What this task involves: Count lines holding the word "Write". Only the number is wanted.

Stored data entries:

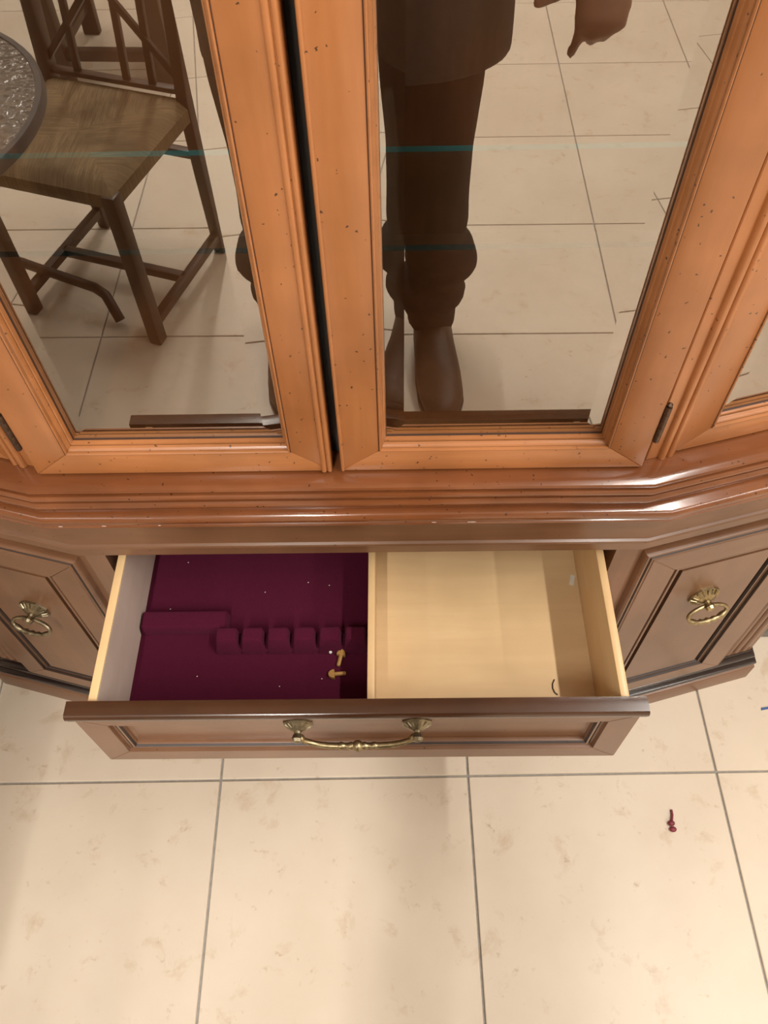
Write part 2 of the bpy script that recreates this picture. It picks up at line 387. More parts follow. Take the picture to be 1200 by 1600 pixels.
def ring_pull(fr, s0, z0, d0, door, mat):
    """octagonal rosette, post and an oval bail with a turned middle"""
    c = fr.P(s0, z0, d0)
    mb = MB(); n = 8
    rg = []
    for r, h in ((.0245, 0), (.0245, .003), (.020, .0055), (.012, .011), (.007, .013)):
        rg.append([c + fr.t*(r*math.cos(2*math.pi*(k+.5)/n)*1.0) + Vector((0, 0, r*.86*math.sin(2*math.pi*(k+.5)/n))) + fr.n*h for k in range(n)])
    mb.rings(rg)
    for k in range(16):
        a = 2*math.pi*k/16; p = c + fr.t*(.015*math.cos(a)) + Vector((0, 0, .013*math.sin(a))) + fr.n*.0085
        q = c + fr.t*(.0225*math.cos(a)) + Vector((0, 0, .0195*math.sin(a))) + fr.n*.0045
        mb.tube([p, q], .0013, 5)
    mb.lathe([(.0055, 0), (.005, .006), (.0065, .008), (.0075, .012), (.006, .016), (.001, .018)], c + fr.n*.010, fr.n, 10)
    B(mb, 'rosette', mat, door, smooth=True, angle=30)
    e = c + fr.n*.017 + Vector((0, 0, -.004)); tl = (Vector((0, 0, -.86)) + fr.n*.50)   # bail hangs, swung a little outward
    m2 = MB(); N = 36
    rg = []
    for k in range(N+1):
        a = 2*math.pi*k/N + math.pi/2
        u, w = .031*math.cos(a), .0135*(math.sin(a)-1)
        p = e + fr.t*u - tl*w
        tv = (fr.t*(-.031*math.sin(a)) - tl*(.0135*math.cos(a))).normalized(); bn = fr.t.cross(tl).normalized(); nn = tv.cross(bn)
        d = abs(k-N/2); r = .0031
        if d <= 8: r = (.0056, .0034, .0050, .0030, .0044, .0050, .0042, .0034, .0030)[int(d)]
        rg.append([p + bn*(r*math.cos(2*math.pi*j/8)) + nn*(r*math.sin(2*math.pi*j/8)) for j in range(8)])
    m2.rings(rg, cap=False)
    B(m2, 'ring_handle', mat, door, smooth=True, angle=50)

def panel_door(fr, s0, s1, z0, z1, name, side_w, top_w, bot_w, d, parent, vert='lo_v', horiz='lo_h'):
    """frame-and-panel door: mesh = raised centre panel; children = stiles, rails, mouldings"""
    inn = (s0+side_w, s1-side_w, z0+bot_w, z1-top_w)
    mb = MB(); m_ = .019
    mb.add([fr.P(inn[0]+m_, inn[2]+m_, d-.004), fr.P(inn[1]-m_, inn[2]+m_, d-.004), fr.P(inn[1]-m_, inn[3]-m_, d-.004), fr.P(inn[0]+m_, inn[3]-m_, d-.004),
            fr.P(inn[0]+m_, inn[2]+m_, d-.016), fr.P(inn[1]-m_, inn[2]+m_, d-.016), fr.P(inn[1]-m_, inn[3]-m_, d-.016), fr.P(inn[0]+m_, inn[3]-m_, d-.016)],
           [(0,1,2,3),(7,6,5,4),(0,4,5,1),(1,5,6,2),(2,6,7,3),(3,7,4,0)])
    door = B(mb, name, vert, parent)
    out = (s0, s1, z0, z1); lip = .010
    o2 = (s0+lip, s1-lip, z0+lip, z1-lip)
    for k in range(4):
        B(member(fr, o2, inn, k, d-.018, d), 'rail' if k % 2 == 0 else 'stile', horiz if k % 2 == 0 else vert, door, bevel=.0008, seg=1)
    m2 = MB(); rect_ring(m2, fr, s0, s1, z0, z1, [(0, d-.018), (0, d-.008), (.001, d-.005), (.003, d-.003), (.005, d-.0028), (.0055, d-.0045), (.0075, d-.0015), (.0095, d-.0008), (lip, d-.004)], dark=(5, 7))
    B(m2, 'edge_moulding', [horiz, 'glaze_lo'], door, smooth=True, angle=35)
    m3 = MB(); rect_ring(m3, fr, *inn, [(0, d-.0005), (.001, d-.005), (.004, d-.005), (.0055, d-.007), (.0075, d-.0035), (.0105, d-.003), (.0125, d-.007), (.013, d-.013), (m_, d-.014)], dark=(0, 2, 5, 6, 7))
    B(m3, 'panel_moulding', [horiz, 'glaze_lo'], door, smooth=True, angle=35)
    return door
for fr, sd, mt in ((FR, 1, 'brass'), (FL, -1, 'brass_dark')):
    s0, s1 = (.011, .294)
    dr = panel_door(fr, s0, s1, .086, .600, 'cupboard_door', .053, .054, .046, .014, base)
    ring_pull(fr, .146, .430 if sd > 0 else .410, .010, dr, mt)
for s0, s1 in ((-.325, -.002), (.002, .325)):
    panel_door(FC, s0, s1, .094, .408, 'cupboard_door', .05, .05, .05, .014, base)

# frieze, bead, rail and top
mb = MB(); slab(mb, BP, [(.010, .6215), (.010, .639), (.0085, .640), (.0125, .6412), (.0145, .6435), (.0135, .6462), (.0105, .648), (.010, .649), (.0098, .70), (.012, .714)])
B(mb, 'frieze', 'lo_h', smooth=True, angle=30)
mb = MB(); slab(mb, BP, [(.010, .7128), (.0265, .7132), (.030, .7145), (.0315, .7172), (.0308, .7200), (.0295, .7208), (.0295, .7222), (.0318, .7245), (.0325, .7275), (.0315, .7310), (.0285, .7342), (.0270, .7350)])
B(mb, 'top', 'ledge', smooth=True, angle=30)

for cx_, w_ in ((.152, .0045), (.148, .002), (.108, .003), (-.320, .0028), (-.270, .003), (-.206, .0018)):
    B(MB().ball((cx_, BY-.0318, .7215), w_, .0005, .0007, 8, 5), 'chip', 'chip', smooth=True)
# ------------------------------------------------------------------ the open drawer
DX0, DX1, DZ0, DZ1, DY = -.312, .344, .440, .605, -.224
FD = Face(0, DY, 0)
pz = (DX0+.034, DX1-.034, DZ0+.032, DZ1-.038)
mb = MB(); pm = .0165
mb.box(pz[0]+pm-.001, pz[1]-pm+.001, DY+.0118, DY+.016, pz[2]+pm-.001, pz[3]-pm+.001)
drawer = B(mb, 'drawer', 'lo_h')
for k in range(4):
    B(member(FD, (DX0, DX1, DZ0, DZ1-.017), pz, k, -.016, 0), 'rail' if k % 2 == 0 else 'stile', 'lo_h' if k % 2 == 0 else 'lo_v', drawer, bevel=.0008, seg=1)
m3 = MB(); rect_ring(m3, FD, *pz, [(0, -.0005), (.001, -.005), (.004, -.005), (.005, -.007), (.007, -.003), (.0095, -.003), (.0115, -.006), (.012, -.011), (pm, -.012)], dark=(2, 5))
B(m3, 'panel_moulding', ['lo_h', 'glaze_lo'], drawer, smooth=True, angle=35)
mb = MB(); prof = [(-.016, .586), (0, .585), (.0002, .5872), (.0022, .588), (.0024, .5905), (.0008, .5918), (.0035, .5935), (.0048, .5965), (.0046, .6005), (.0028, .6038), (.0005, .605), (-.016, .605)]
mb.rings([[(x, DY-d, z) for d, z in prof] for x in (DX0-.0055, DX1+.0055)])
B(mb, 'top_lip', 'lip', drawer, smooth=True, angle=40)
SX0, SX1, SZ0, SZ1, SY0, SY1, SB = -.295, .331, .468, .600, -.208, .17, .486
sl = B(MB().box(SX0, SX0+.0105, SY0, SY1, SZ0, SZ1-.003), 'drawer_side', 'maple_sheen', drawer)
B(MB().box(SX0, SX0+.0105, SY0, SY1, SZ1-.003, SZ1), 'side_edge', 'maple_y', drawer, bevel=.0012)
B(MB().box(SX1-.0105, SX1, SY0, SY1, SZ0, SZ1), 'drawer_side', 'maple_y', drawer, bevel=.002)
B(MB().box(SX0+.0105, SX1-.0105, SY1-.012, SY1, SZ0, SZ1-.01), 'drawer_back', 'maple_h', drawer, bevel=.0015)
B(MB().box(SX0+.004, SX1-.004, SY0, SY1-.003, SB-.008, SB), 'drawer_bottom', 'maple_h', drawer)
B(MB().box(.0275, .0365, SY0, SY1-.012, SB, .562), 'divider', 'maple_y', drawer, bevel=.001)
B(MB().box(SX0+.0106, .0275, SY0, SY1-.012, SB, SB+.003), 'felt_lining', 'felt', drawer)
FZ = SB+.003
def felt_block(x0, x1, y0, y1, h, tx=.004, ty0=.006, ty1=.002):
    mb = MB(); mb.add([(x0, y0, FZ), (x1, y0, FZ), (x1, y1, FZ), (x0, y1, FZ), (x0+tx, y0+ty0, FZ+h), (x1-tx, y0+ty0, FZ+h), (x1-tx, y1-ty1, FZ+h), (x0+tx, y1-ty1, FZ+h)],
                      [(3,2,1,0),(4,5,6,7),(0,1,5,4),(1,2,6,5),(2,3,7,6),(3,0,4,7)])
    return B(mb, 'felt_block', 'felt', drawer, bevel=.0025, seg=3)
felt_block(SX0+.0106, -.164, -.070, -.041, .0185, .003, .003, .0015)
for i in range(6):
    x = -.178 + i*.0343
    felt_block(x, x+.0325, -.100, -.071, .028, .0035, .009, .002)
B(MB().box(-.178, .0265, -.097, -.072, FZ, FZ+.007), 'block_rail', 'felt', drawer, bevel=.002)
# bail handle
for px in (-.0525, .0865):
    mb = MB(); c = Vector((px, DY, .572)); n = 8; rg = []
    for r, h in ((.0165, -.012), (.0165, .002), (.0135, .004), (.008, .009), (.0045, .011)):
        rg.append([c + Vector((r*1.12*math.cos(2*math.pi*(k+.5)/n), -h, r*.92*math.sin(2*math.pi*(k+.5)/n))) for k in range(n)])
    mb.rings(rg)
    for k in range(16):
        a = 2*math.pi*k/16
        mb.tube([c+Vector((.009*math.cos(a), -.0075, .0075*math.sin(a))), c+Vector((.0155*math.cos(a), -.0035, .0125*math.sin(a)))], .001, 5)
    mb.lathe([(.005, 0), (.0042, .005), (.0058, .0075), (.0070, .011), (.0056, .0145), (.001, .016)], c+Vector((0, -.008, 0)), (0, -1, -.1), 10)
    B(mb, 'rosette', 'brass_dark', drawer, smooth=True, angle=30)
mb = MB(); N = 48; rg = []
for k in range(N+1):
    t = -1+2*k/N; x = .017 + t*.0655; a = abs(t)
    drop = .013*(1-a**6); out = .018+.005*(1-a**3)
    r = .0036 + .0008*(1-a)
    d = abs(k-N/2)
    if d < 8: r = (.0072, .0066, .0046, .0052, .0040, .0034, .0042, .0052)[int(d)]
    if a > .93: r = .0042
    p = Vector((x, DY-out, .570-drop)); rg.append([p + Vector((0, r*math.cos(2*math.pi*j/10), r*math.sin(2*math.pi*j/10))) for j in range(10)])
mb.rings(rg)
for sx in (-.0485, .0825): mb.ball((sx, DY-.018, .570), .0052, n=10, m=6)
B(mb, 'bail_handle', 'brass', drawer, smooth=True, angle=45)

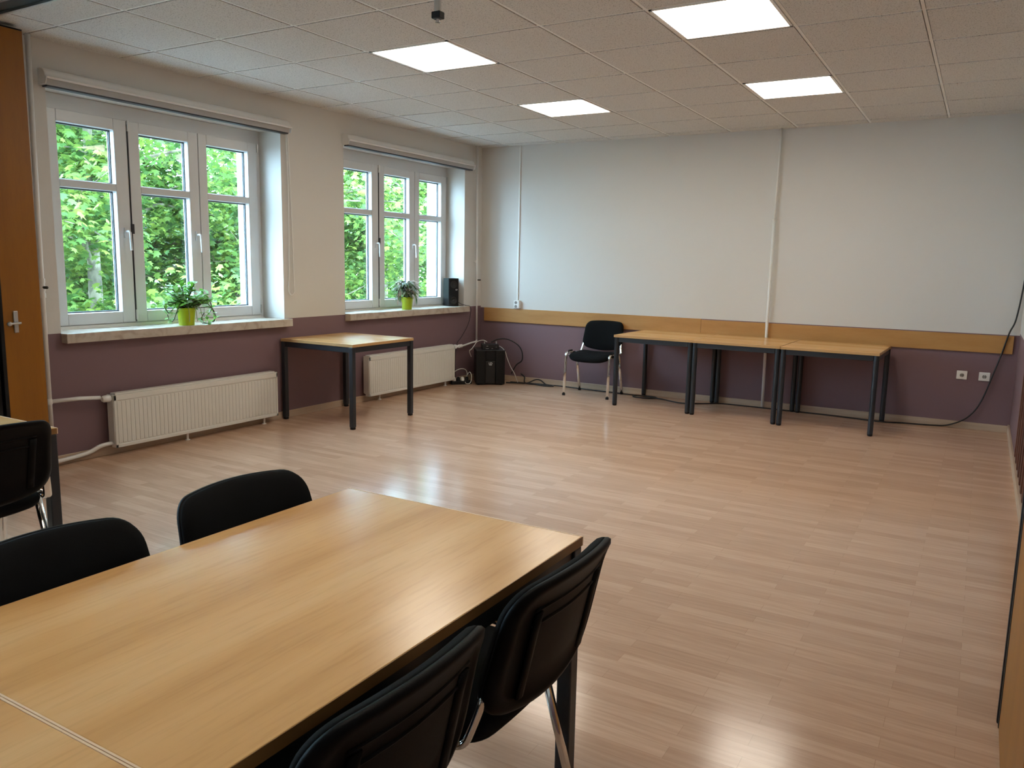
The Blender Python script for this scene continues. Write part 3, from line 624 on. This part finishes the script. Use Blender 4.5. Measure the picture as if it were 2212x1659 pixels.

Solution to this exercise: 2